Universal Norms, Free Speech And Resignation of Tokyo Olympics President

Are universal norms, standards and values really universal? I don’t think so.

I think they are actually European/American/western-white standards.

You might say they (European/American) are the most “developed” and for that reason we go by their standards. But who decides even what developed means? The same western-white people?

My father visited Africa in 1953 and called African nations like Liberia, Ghana, Nigeria and South Africa more developed than the Netherlands simply because there people hadn’t forgotten that you work to live and you don’t live to work (only).

The most, not only annoying but also unfair thing is that the western-white standards also set the rules and regulations for others.

The reason for me to write this article is the stepping down of the Tokyo Olympics President Yoshiro Mori based upon a remark he made on women behavior (true or not) during meetings. Mr Mori reportedly said women “talk too much.”

Let me note that I don’t care if it was correct or not, I don’t see it was necessary or not to step down nor that I agree or disagree with it. All I want to indicate that “Freedom of Speech” has actually turned out into a discussion of Freedom and a way of thinking and expression of a national identity compared to “so called” universal standards.

Freedom of Speech has become under heavy infringement by western-white standards.

Nobody in the western-white world is thinking one second if their “The Universal norms and standards” are going against many other peoples and countries standards.

All they want is the whole world to be Universal by their standards.

Living in Ghana, I can give several examples about being Ghanaian standards going directly against Universal Standards, and once again what I think and my opinion on each of these is irrelevant because they are/were a result of what the average Ghanaian and democratically elected government has put into place.

Freedom of people be it a Homosexual or any other form of LGTB maybe a so-called Universal Standard, but it is not in Ghana! Just like, for example the death penalty. Use of Canabis is not allowed in Ghana. Child labor norms in Ghana are different from the western-white standard.

The way the (now former) President of Japan’s Olympic team spoke is probably not only common in Japan but in many other countries as well. Ask the average Muslim what he thinks about human rights? You can even ask most Muslimah what she thinks about human rights?

Chinese, Japanese, Mexican, Congolese and many other people have often totally different ideas about norms and standards than the western-white standards.

Recently, a Dutch company was removed from a list of Slave Free chocolate producers because the most serious producers of child labor free cocoa production could not guarantee 100% that there was no child labor involved.

Ghana, Africa and many other countries around the world are not for nothing called: developing countries.

I am sure that (most) of the intentions of these western-white standards and norms are good, but I also know that we, in the developing countries need time to develop.

Just like you, the western-white Europe and United States needed time to develop.

Let me show you how my family developed, which took 3 generations:

My grandfather started working on his father’s farm at the age of 8 in 1901. Having 3 elder brothers he started working as a paid worker at a boat building company at the age of 12, giving his full pay of 2 guilders (1 usd today) every week to his father. At the age of 15 he started his own business using a dog pulled cart for deliveries, still giving all his profit to his father.
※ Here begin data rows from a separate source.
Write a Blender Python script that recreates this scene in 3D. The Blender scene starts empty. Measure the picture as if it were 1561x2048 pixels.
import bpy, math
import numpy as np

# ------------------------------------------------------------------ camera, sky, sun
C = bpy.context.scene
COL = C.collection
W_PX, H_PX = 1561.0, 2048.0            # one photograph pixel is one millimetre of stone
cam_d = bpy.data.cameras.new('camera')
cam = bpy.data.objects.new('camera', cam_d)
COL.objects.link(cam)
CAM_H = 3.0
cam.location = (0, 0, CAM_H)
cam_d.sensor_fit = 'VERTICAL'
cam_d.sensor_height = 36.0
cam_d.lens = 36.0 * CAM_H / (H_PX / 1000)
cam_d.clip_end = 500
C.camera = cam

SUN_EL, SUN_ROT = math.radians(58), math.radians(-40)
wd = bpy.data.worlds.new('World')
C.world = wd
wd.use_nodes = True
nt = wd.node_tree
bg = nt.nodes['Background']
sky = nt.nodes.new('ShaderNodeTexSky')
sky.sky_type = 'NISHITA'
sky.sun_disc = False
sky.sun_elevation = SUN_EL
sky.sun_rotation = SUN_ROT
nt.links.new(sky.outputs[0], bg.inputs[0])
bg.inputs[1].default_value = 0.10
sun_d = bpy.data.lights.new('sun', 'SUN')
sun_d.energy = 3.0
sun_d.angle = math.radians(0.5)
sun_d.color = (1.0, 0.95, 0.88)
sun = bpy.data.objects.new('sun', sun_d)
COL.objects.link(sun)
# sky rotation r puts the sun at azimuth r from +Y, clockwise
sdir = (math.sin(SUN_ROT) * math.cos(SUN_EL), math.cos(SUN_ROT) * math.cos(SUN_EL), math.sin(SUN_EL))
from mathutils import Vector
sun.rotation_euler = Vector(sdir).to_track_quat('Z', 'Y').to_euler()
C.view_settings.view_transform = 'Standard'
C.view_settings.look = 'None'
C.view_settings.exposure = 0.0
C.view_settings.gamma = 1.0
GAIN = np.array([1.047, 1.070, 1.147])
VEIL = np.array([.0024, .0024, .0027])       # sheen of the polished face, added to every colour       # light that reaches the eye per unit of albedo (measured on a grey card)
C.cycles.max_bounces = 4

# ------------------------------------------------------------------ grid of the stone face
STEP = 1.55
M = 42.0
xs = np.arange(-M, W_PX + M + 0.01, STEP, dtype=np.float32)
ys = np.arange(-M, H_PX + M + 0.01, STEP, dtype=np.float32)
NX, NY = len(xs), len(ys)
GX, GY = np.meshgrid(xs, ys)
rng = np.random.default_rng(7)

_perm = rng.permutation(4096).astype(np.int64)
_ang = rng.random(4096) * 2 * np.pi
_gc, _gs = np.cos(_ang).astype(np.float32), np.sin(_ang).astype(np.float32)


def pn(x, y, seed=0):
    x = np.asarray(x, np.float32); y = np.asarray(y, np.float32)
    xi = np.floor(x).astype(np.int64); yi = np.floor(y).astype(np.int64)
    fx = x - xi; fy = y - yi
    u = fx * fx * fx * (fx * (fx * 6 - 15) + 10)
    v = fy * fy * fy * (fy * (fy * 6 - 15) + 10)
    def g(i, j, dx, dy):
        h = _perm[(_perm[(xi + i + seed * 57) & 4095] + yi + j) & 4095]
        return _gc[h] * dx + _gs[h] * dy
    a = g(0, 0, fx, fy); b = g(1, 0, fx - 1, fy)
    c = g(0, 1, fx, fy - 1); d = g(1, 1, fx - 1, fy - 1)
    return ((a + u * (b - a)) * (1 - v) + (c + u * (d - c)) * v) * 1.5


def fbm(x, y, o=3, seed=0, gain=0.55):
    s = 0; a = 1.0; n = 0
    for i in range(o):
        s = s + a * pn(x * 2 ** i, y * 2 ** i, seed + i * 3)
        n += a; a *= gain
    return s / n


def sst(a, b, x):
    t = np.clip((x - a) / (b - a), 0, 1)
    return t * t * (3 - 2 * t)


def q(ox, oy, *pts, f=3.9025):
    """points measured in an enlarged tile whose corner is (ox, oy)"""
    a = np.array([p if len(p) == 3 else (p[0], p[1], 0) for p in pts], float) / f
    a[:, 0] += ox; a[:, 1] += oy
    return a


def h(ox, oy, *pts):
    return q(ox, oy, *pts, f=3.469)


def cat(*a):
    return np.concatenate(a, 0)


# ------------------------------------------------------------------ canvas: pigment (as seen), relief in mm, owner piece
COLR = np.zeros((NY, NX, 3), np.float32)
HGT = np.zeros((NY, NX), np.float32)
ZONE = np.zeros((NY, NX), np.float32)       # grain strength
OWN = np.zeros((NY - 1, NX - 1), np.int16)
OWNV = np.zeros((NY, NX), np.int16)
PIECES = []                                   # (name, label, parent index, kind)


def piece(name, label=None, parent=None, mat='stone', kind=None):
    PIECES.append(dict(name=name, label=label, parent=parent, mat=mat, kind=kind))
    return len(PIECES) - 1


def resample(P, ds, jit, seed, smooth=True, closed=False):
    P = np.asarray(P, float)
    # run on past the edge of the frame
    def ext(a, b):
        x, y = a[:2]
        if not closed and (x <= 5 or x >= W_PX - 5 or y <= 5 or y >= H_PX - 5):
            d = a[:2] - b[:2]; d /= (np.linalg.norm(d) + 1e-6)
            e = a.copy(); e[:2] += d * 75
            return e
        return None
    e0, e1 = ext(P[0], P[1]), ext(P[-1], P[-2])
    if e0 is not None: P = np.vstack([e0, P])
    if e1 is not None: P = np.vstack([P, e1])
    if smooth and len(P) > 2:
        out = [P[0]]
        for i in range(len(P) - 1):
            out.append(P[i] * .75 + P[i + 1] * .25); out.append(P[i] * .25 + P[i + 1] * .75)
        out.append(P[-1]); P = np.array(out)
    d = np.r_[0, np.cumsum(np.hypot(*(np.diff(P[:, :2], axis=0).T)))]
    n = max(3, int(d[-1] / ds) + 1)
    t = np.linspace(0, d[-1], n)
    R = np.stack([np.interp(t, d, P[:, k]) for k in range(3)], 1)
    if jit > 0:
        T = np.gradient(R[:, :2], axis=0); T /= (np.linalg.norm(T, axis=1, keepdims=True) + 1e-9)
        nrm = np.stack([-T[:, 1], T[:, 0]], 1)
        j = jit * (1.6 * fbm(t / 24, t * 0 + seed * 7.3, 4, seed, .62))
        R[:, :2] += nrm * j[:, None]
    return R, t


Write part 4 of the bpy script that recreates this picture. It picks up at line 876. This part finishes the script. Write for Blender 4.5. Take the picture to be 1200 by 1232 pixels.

The same grandfather had six children in 1947 out of which 4, including my mother since she was 14, riding 1 hour on their bicycles to work at the “Zilverfabriek”. The same factory had no protection for any of their workers against what would be called dangerous and unhealthy vapors of heavy metals and liquids.

I started working in my spare time with my cousin making 1 guider (0.50 Usd) an hour working 6 days a week during holidays at the age of 13. The work was simple; on my knees in the field and cutting flowers or shaking tulip and narcissus bulbs out of the ground and put them in crates. Nobody ever called this child labor in 1971 in the Netherlands. But today by so called “Universal Standards” it is.

The standards of the 1971 are not the same as in 2021 but even in 1971 they took 70 years to develop and another 50 years to get where we are.

I think it’s not only unfair to ask the rest of the world to accept, follow and implement the western-white standards, especially looking at the stage of development in which the poorer countries around the world are but also a very rude, selfish idea of the same white-western world to push your standards through the throats of people with complete different cultural and moral standards. Often these Universal Standards are considered very bad by other cultures.

I think if this western-white continue pushing for their cultural and moral standards and regulation to others one day a parallel economic standard will emerge bypassing the western-white standard and I think it already started by cooperation of China with the developing world.